• [WRITTEN INSTRUCTION]:
Can you write out all the lines word for word, with no pictures?

• [DATA RECORDS]:
---*---

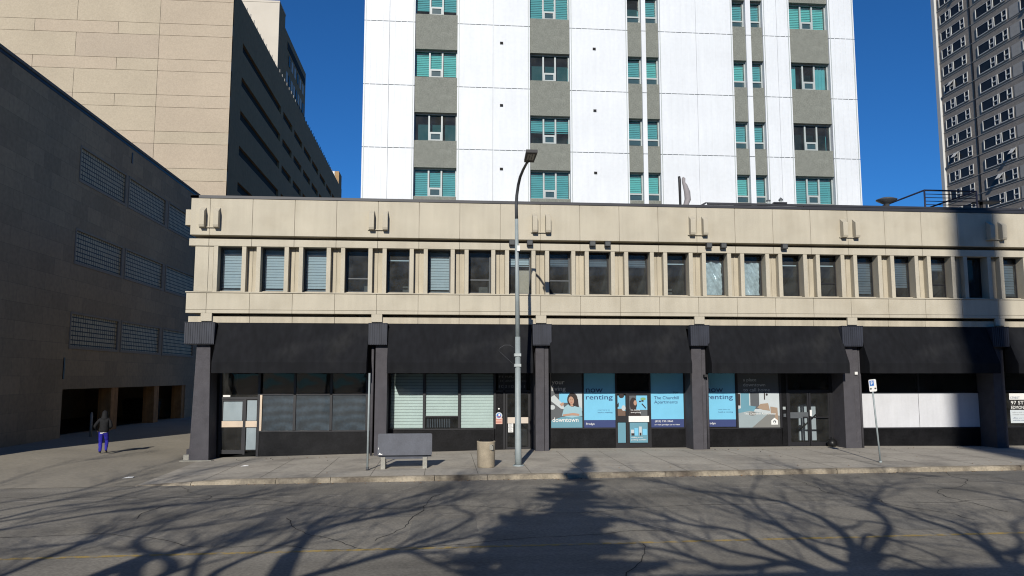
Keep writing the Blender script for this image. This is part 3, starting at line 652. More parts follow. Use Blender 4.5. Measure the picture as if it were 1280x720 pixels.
# door posters
t = poster('door poster of a person with a camera tripod above a pale push band', 17.57, 18.35, 1.50, 2.36)
x, z = 17.57, 1.50; mb = MB(); mb.box(x, x + .78, PY - .02, PY - .012, z, z + .86); mb.build('panel', M['ph_light'], t)
face(t, 'picture', [(rc(x, x + .78, z, z + .86), 0), (rc(x + .3, x + .78, z + .25, z + .86), 1), (el(x + .17, z + .5, .16, .28), 2), (el(x + .25, z + .55, .07, .11), 3), ([(x, z), (x + .5, z), (x + .42, z + .22), (x, z + .28)], 2),
    (el(x + .6, z + .72, .12, .06), 4), (rc(x + .42, x + .5, z + .58, z + .64), 2), (rc(x + .52, x + .62, z + .6, z + .66), 2), ([(x + .52, z + .5), (x + .7, z + .3), (x + .73, z + .33), (x + .56, z + .53)], 2)], [M['ph_grey'], M['sky_blue'], M['hair'], M['skin'], M['green']], .0215)
text('live close to', x + .05, z + .22, PY - .034, .06, .40, m=M['white'], parent=t, bold=.006); text('everything', x + .05, z + .12, PY - .034, .06, .44, m=M['white'], parent=t, bold=.006)
t = poster('lower door poster of a teal skyline under the pale push band', 17.57, 18.35, .36, 1.21)
x, z = 17.57, .36; mb = MB(); mb.box(x, x + .78, PY - .02, PY - .012, z, z + .85); mb.build('panel', M['ph_teal'], t)
face(t, 'picture', [(rc(x, x + .78, z + .3, z + .85), 0), (rc(x + .05, x + .18, z + .3, z + .55), 1), (rc(x + .2, x + .36, z + .3, z + .62), 2), (rc(x + .4, x + .52, z + .3, z + .68), 1), (rc(x + .56, x + .74, z + .32, z + .58), 2), (rc(x + .06, x + .2, z + .3, z + .4), 3), (rc(x + .42, x + .5, z + .3, z + .42), 3)], [M['ph_teal'], M['ph_light'], M['sky_blue'], M['hair']], .0215)
text('walking score', x + .05, z + .20, PY - .034, .055, .50, m=M['white'], parent=t, bold=.006); text('parking available', x + .05, z + .10, PY - .034, .055, .66, m=M['white'], parent=t, bold=.006)
t = poster('narrow picture poster on the sidelight left of the poster-covered door', 17.05, 17.39, 1.50, 2.36)
x, z = 17.05, 1.50; mb = MB(); mb.box(x, x + .34, PY - .02, PY - .012, z, z + .86); mb.build('panel', M['ph_brown'], t)
face(t, 'picture', [([(x, z + .86), (x + .34, z + .86), (x + .34, z + .2), (x + .2, z + .3), (x, z + .3)], 0), (el(x + .26, z + .33, .09, .12), 1), (el(x + .17, z + .85, .12, .1), 2), ([(x, z + .5), (x + .05, z + .58), (x + .05, z + .4), (x, z + .36)], 2)], [M['sky_blue'], M['ph_light'], M['hair']], .0215)
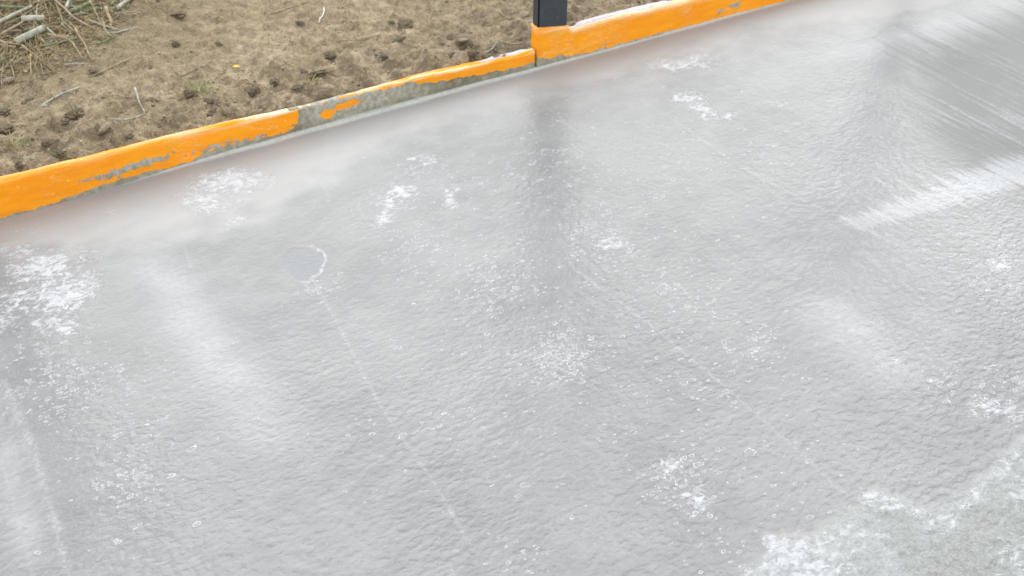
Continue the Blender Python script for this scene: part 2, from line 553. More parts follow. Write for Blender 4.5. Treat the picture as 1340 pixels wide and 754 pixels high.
colA = b.mix(b.math('MULTIPLY', aD, .55), colA, (.225, .24, .205))
colA = b.mix(b.math('MULTIPLY', b.attr('crust'), b.ramp(b.noise(P0, 70, 5, .7), .3, .6, .45, .95)), colA, (.36, .37, .368))
colA = b.mix(b.math('MULTIPLY', aPu, .5), colA, (.20, .215, .235))
# foam: broken, net-like white film
wv = b.warp(PA, 26, .018)
fn = b.noise(wv, 48, 4, .62, .6)
thr = b.math('SUBTRACT', .80, b.math('MULTIPLY', aF, .375))
solid = b.math('MULTIPLY', b.ramp(b.math('SUBTRACT', fn, thr), -.01, .05), b.ramp(b.noise(P0, 55, 4, .65), .3, .6, .5, 1))
ridn = b.noise(b.warp(PA, 34, .02), 60, 2, .5, .8)
net = b.ramp(b.math('ABSOLUTE', b.math('SUBTRACT', ridn, .5)), .012, .034, 1, 0)
net = b.math('MULTIPLY', net, b.ramp(aF, .28, .6))
net = b.math('MULTIPLY', net, b.ramp(b.noise(P0, 30, 2), .40, .58))
halo = b.math('MULTIPLY', b.ramp(b.math('SUBTRACT', fn, b.math('SUBTRACT', thr, .06)), -.03, .05), .35)
halo = b.math('MULTIPLY', halo, b.ramp(aF, .25, .6))
# rings of burst bubbles, two sizes, plus tiny specks
def rings(scale, lo, hi, width, seedoff, dens):
    v = b.mapping(b.warp(PA, scale * 1.3, .85 / scale), loc=(seedoff, seedoff * .37, 0))
    n = b.voronoi(v, scale, rand=.95)
    c = b.sep(n.outputs['Color'])
    rad = b.ramp(c[0], 0, 1, lo, hi, False)
    ring = b.ramp(b.math('ABSOLUTE', b.math('SUBTRACT', n.outputs['Distance'], rad)), width * .4, width, 1, 0)
    inside = b.ramp(b.math('SUBTRACT', n.outputs['Distance'], rad), -.02, .02, .14, 0)
    on = b.math('LESS_THAN', c[1], b.math('MULTIPLY', b.math('POWER', aB, 1.7), dens))
    part = b.ramp(b.noise(v, scale * 1.2, 1), .36, .5, .25, 1)
    return b.math('MULTIPLY', b.math('MULTIPLY', b.math('MAXIMUM', b.math('MULTIPLY', ring, part), inside), on), b.ramp(c[2], 0, 1, .55, 1, False))
r1 = rings(46, .08, .36, .085, 0, .8)
r2 = rings(85, .08, .34, .13, 3.1, .85)
sv_ = b.voronoi(b.mapping(PA, loc=(7, 2, 0)), 95, rand=1)
sc_ = b.sep(sv_.outputs['Color'])
speck = b.math('MULTIPLY', b.ramp(sv_.outputs['Distance'], .08, .15, 1, 0),
               b.math('LESS_THAN', sc_[0], b.math('ADD', .03, b.math('MULTIPLY', b.math('POWER', aB, 1.5), .2))))
speck = b.math('MULTIPLY', b.math('MULTIPLY', speck, b.ramp(sc_[1], 0, 1, .3, 1, False)), b.math('SUBTRACT', 1, b.math('MULTIPLY', aM, .6)))
sweep = b.math('MULTIPLY', b.math('MULTIPLY', aS, .66), b.ramp(b.noise(PA, 120, 3, .6), .3, .55, .55, 1))
trow = b.math('MULTIPLY', aT, b.ramp(b.noise(P0, 130, 2, .6), .40, .62, .14, .62))
drynet = b.math('MULTIPLY', b.ramp(b.math('ABSOLUTE', b.math('SUBTRACT', b.noise(b.warp(P0, 60, .03), 75, 5, .65, .4), .5)), .01, .09, 1, 0),
                b.math('MULTIPLY', aD, .30))
white = solid
for x_ in (net, halo, r1, r2, speck, sweep, b.math('MULTIPLY', trow, .75), b.math('MULTIPLY', aRim, b.ramp(fn, .42, .55, .3, 1)), drynet):
    white = b.math('MAXIMUM', white, x_)
white = b.math('MAXIMUM', white, b.math('MULTIPLY', b.attr('streaks'), b.ramp(b.noise(PA, 70, 3), .3, .6, .08, .36)))
white = b.math('MULTIPLY', white, b.math('SUBTRACT', 1, b.math('MULTIPLY', aPu, .3)), clamp=True)
col = b.mix(b.math('MULTIPLY', white, .85), colA, (.57, .585, .60))
lipc = b.ramp(b.noise(PK, 60, 3), .3, .6, .6, 1)
col = b.mix(b.math('MULTIPLY', aLip, lipc), col, (.54, .56, .51))
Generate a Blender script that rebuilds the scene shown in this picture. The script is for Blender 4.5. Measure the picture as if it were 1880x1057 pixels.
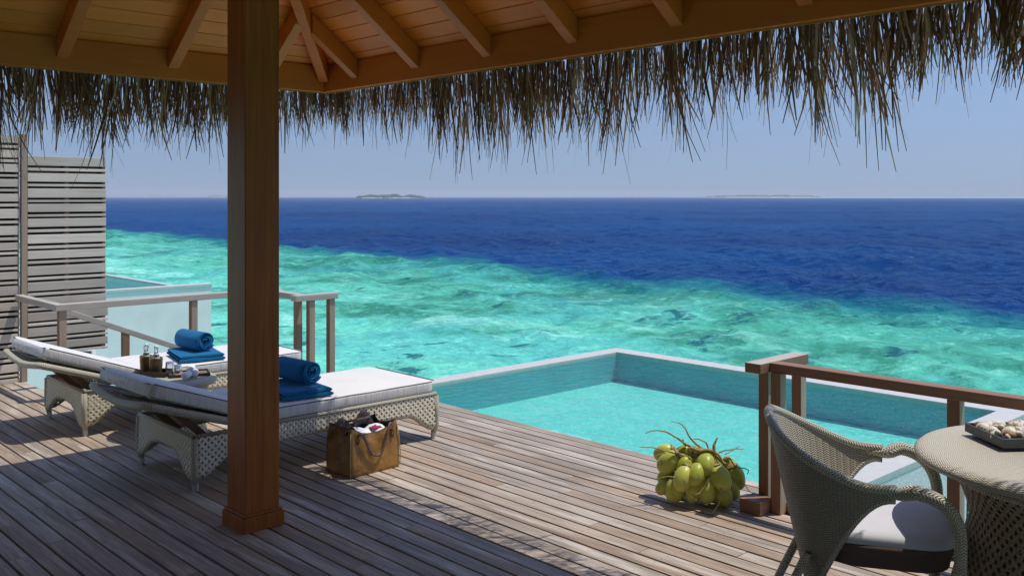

---*---

• [COMPLETED TASK]:
Keep writing the Blender script for this image. This is part 3, starting at line 652. More parts follow. Use Blender 4.5. Measure the picture as if it were 1280x720 pixels.
# door posters
t = poster('door poster of a person with a camera tripod above a pale push band', 17.57, 18.35, 1.50, 2.36)
x, z = 17.57, 1.50; mb = MB(); mb.box(x, x + .78, PY - .02, PY - .012, z, z + .86); mb.build('panel', M['ph_light'], t)
face(t, 'picture', [(rc(x, x + .78, z, z + .86), 0), (rc(x + .3, x + .78, z + .25, z + .86), 1), (el(x + .17, z + .5, .16, .28), 2), (el(x + .25, z + .55, .07, .11), 3), ([(x, z), (x + .5, z), (x + .42, z + .22), (x, z + .28)], 2),
    (el(x + .6, z + .72, .12, .06), 4), (rc(x + .42, x + .5, z + .58, z + .64), 2), (rc(x + .52, x + .62, z + .6, z + .66), 2), ([(x + .52, z + .5), (x + .7, z + .3), (x + .73, z + .33), (x + .56, z + .53)], 2)], [M['ph_grey'], M['sky_blue'], M['hair'], M['skin'], M['green']], .0215)
text('live close to', x + .05, z + .22, PY - .034, .06, .40, m=M['white'], parent=t, bold=.006); text('everything', x + .05, z + .12, PY - .034, .06, .44, m=M['white'], parent=t, bold=.006)
t = poster('lower door poster of a teal skyline under the pale push band', 17.57, 18.35, .36, 1.21)
x, z = 17.57, .36; mb = MB(); mb.box(x, x + .78, PY - .02, PY - .012, z, z + .85); mb.build('panel', M['ph_teal'], t)
face(t, 'picture', [(rc(x, x + .78, z + .3, z + .85), 0), (rc(x + .05, x + .18, z + .3, z + .55), 1), (rc(x + .2, x + .36, z + .3, z + .62), 2), (rc(x + .4, x + .52, z + .3, z + .68), 1), (rc(x + .56, x + .74, z + .32, z + .58), 2), (rc(x + .06, x + .2, z + .3, z + .4), 3), (rc(x + .42, x + .5, z + .3, z + .42), 3)], [M['ph_teal'], M['ph_light'], M['sky_blue'], M['hair']], .0215)
text('walking score', x + .05, z + .20, PY - .034, .055, .50, m=M['white'], parent=t, bold=.006); text('parking available', x + .05, z + .10, PY - .034, .055, .66, m=M['white'], parent=t, bold=.006)
t = poster('narrow picture poster on the sidelight left of the poster-covered door', 17.05, 17.39, 1.50, 2.36)
x, z = 17.05, 1.50; mb = MB(); mb.box(x, x + .34, PY - .02, PY - .012, z, z + .86); mb.build('panel', M['ph_brown'], t)
face(t, 'picture', [([(x, z + .86), (x + .34, z + .86), (x + .34, z + .2), (x + .2, z + .3), (x, z + .3)], 0), (el(x + .26, z + .33, .09, .12), 1), (el(x + .17, z + .85, .12, .1), 2), ([(x, z + .5), (x + .05, z + .58), (x + .05, z + .4), (x, z + .36)], 2)], [M['sky_blue'], M['ph_light'], M['hair']], .0215)
Continue the Blender Python script for this scene: part 2, from line 553. More parts follow. Write for Blender 4.5. Treat the picture as 1340 pixels wide and 754 pixels high.
colA = b.mix(b.math('MULTIPLY', aD, .55), colA, (.225, .24, .205))
colA = b.mix(b.math('MULTIPLY', b.attr('crust'), b.ramp(b.noise(P0, 70, 5, .7), .3, .6, .45, .95)), colA, (.36, .37, .368))
colA = b.mix(b.math('MULTIPLY', aPu, .5), colA, (.20, .215, .235))
# foam: broken, net-like white film
wv = b.warp(PA, 26, .018)
fn = b.noise(wv, 48, 4, .62, .6)
thr = b.math('SUBTRACT', .80, b.math('MULTIPLY', aF, .375))
solid = b.math('MULTIPLY', b.ramp(b.math('SUBTRACT', fn, thr), -.01, .05), b.ramp(b.noise(P0, 55, 4, .65), .3, .6, .5, 1))
ridn = b.noise(b.warp(PA, 34, .02), 60, 2, .5, .8)
net = b.ramp(b.math('ABSOLUTE', b.math('SUBTRACT', ridn, .5)), .012, .034, 1, 0)
net = b.math('MULTIPLY', net, b.ramp(aF, .28, .6))
net = b.math('MULTIPLY', net, b.ramp(b.noise(P0, 30, 2), .40, .58))
halo = b.math('MULTIPLY', b.ramp(b.math('SUBTRACT', fn, b.math('SUBTRACT', thr, .06)), -.03, .05), .35)
halo = b.math('MULTIPLY', halo, b.ramp(aF, .25, .6))
# rings of burst bubbles, two sizes, plus tiny specks
def rings(scale, lo, hi, width, seedoff, dens):
    v = b.mapping(b.warp(PA, scale * 1.3, .85 / scale), loc=(seedoff, seedoff * .37, 0))
    n = b.voronoi(v, scale, rand=.95)
    c = b.sep(n.outputs['Color'])
    rad = b.ramp(c[0], 0, 1, lo, hi, False)
    ring = b.ramp(b.math('ABSOLUTE', b.math('SUBTRACT', n.outputs['Distance'], rad)), width * .4, width, 1, 0)
    inside = b.ramp(b.math('SUBTRACT', n.outputs['Distance'], rad), -.02, .02, .14, 0)
    on = b.math('LESS_THAN', c[1], b.math('MULTIPLY', b.math('POWER', aB, 1.7), dens))
    part = b.ramp(b.noise(v, scale * 1.2, 1), .36, .5, .25, 1)
    return b.math('MULTIPLY', b.math('MULTIPLY', b.math('MAXIMUM', b.math('MULTIPLY', ring, part), inside), on), b.ramp(c[2], 0, 1, .55, 1, False))
r1 = rings(46, .08, .36, .085, 0, .8)
r2 = rings(85, .08, .34, .13, 3.1, .85)
sv_ = b.voronoi(b.mapping(PA, loc=(7, 2, 0)), 95, rand=1)
sc_ = b.sep(sv_.outputs['Color'])
speck = b.math('MULTIPLY', b.ramp(sv_.outputs['Distance'], .08, .15, 1, 0),
               b.math('LESS_THAN', sc_[0], b.math('ADD', .03, b.math('MULTIPLY', b.math('POWER', aB, 1.5), .2))))
speck = b.math('MULTIPLY', b.math('MULTIPLY', speck, b.ramp(sc_[1], 0, 1, .3, 1, False)), b.math('SUBTRACT', 1, b.math('MULTIPLY', aM, .6)))
sweep = b.math('MULTIPLY', b.math('MULTIPLY', aS, .66), b.ramp(b.noise(PA, 120, 3, .6), .3, .55, .55, 1))
trow = b.math('MULTIPLY', aT, b.ramp(b.noise(P0, 130, 2, .6), .40, .62, .14, .62))
drynet = b.math('MULTIPLY', b.ramp(b.math('ABSOLUTE', b.math('SUBTRACT', b.noise(b.warp(P0, 60, .03), 75, 5, .65, .4), .5)), .01, .09, 1, 0),
                b.math('MULTIPLY', aD, .30))
white = solid
for x_ in (net, halo, r1, r2, speck, sweep, b.math('MULTIPLY', trow, .75), b.math('MULTIPLY', aRim, b.ramp(fn, .42, .55, .3, 1)), drynet):
    white = b.math('MAXIMUM', white, x_)
white = b.math('MAXIMUM', white, b.math('MULTIPLY', b.attr('streaks'), b.ramp(b.noise(PA, 70, 3), .3, .6, .08, .36)))
white = b.math('MULTIPLY', white, b.math('SUBTRACT', 1, b.math('MULTIPLY', aPu, .3)), clamp=True)
col = b.mix(b.math('MULTIPLY', white, .85), colA, (.57, .585, .60))
lipc = b.ramp(b.noise(PK, 60, 3), .3, .6, .6, 1)
col = b.mix(b.math('MULTIPLY', aLip, lipc), col, (.54, .56, .51))
Generate a Blender script that rebuilds the scene shown in this picture. The script is for Blender 4.5. Measure the picture as if it were 1880x1057 pixels.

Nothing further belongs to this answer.